Após mencionar Duarte e revelar que o time de produção teve uma reunião com a Associação de Profissionais Trans do Audiovisual (APTA) sobre o tema, a nota promete que não haverá atraso nas filmagens: "Agora precisamos nos dedicar ao filme, que começa a ser rodado em duas semanas, no Acre. Em breve divulgaremos quem será a protagonista. Que Geni ganhe o mundo e sensibilize corações e mentes".
Em 29 de abril, por fim, a produção anunciou que a atriz Ayla Gabriela, vista recentemente em filmes como Pássaro Memória (2023), Santo (2023) e Girassóis (2024) interpretaria o papel nessa nova iteração, com as filmagens iniciando na semana que vem, no Acre.

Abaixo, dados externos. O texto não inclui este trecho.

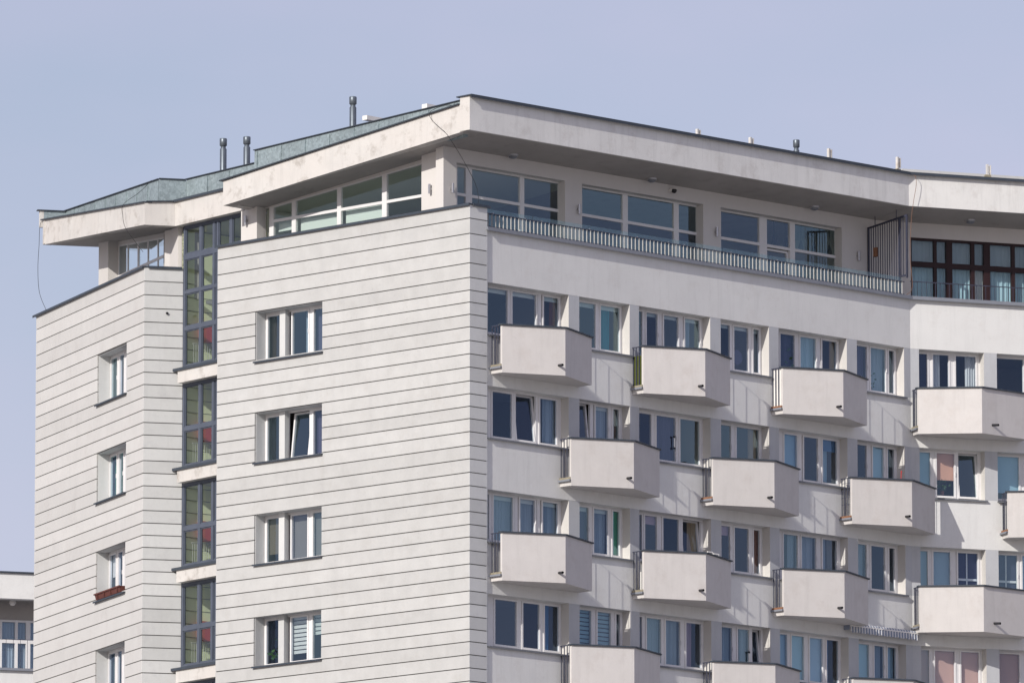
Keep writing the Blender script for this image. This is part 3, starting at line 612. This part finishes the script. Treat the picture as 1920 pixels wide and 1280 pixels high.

Quando sai Geni e o Zepelim? Quem mais está no elenco?
Geni e o Zepelim ainda não tem previsão de estreia divulgada. A produção é da Midgal Filmes, ao lado da Paris Entretenimento e Globo Filmes.
A sinopse oficial já foi liberada: "Inspirado na canção homônima de Chico Buarque, o longa narra a história de Geni, prostituta de uma cidade ribeirinha, localizada no coração da floresta amazônica. Amada pelos desvalidos e odiada pela sociedade local, ela vê sua cidade sendo invadida por tropas lideradas por um tirano, conhecido como Comandante, que chega voando em um imponente zepelim, com um verdadeiro projeto de poder predatório para a região. Ele obriga todos a fugirem rio adentro, onde acabam presos. Porém, quando o Comandante vê Geni, ela percebe que talvez ainda haja uma chance de virar o jogo".
Além de Duarte, o único outro integrante do elenco anunciado foi Seu Jorge (Cidade de Deus), que vai viver o comandante do zepelim.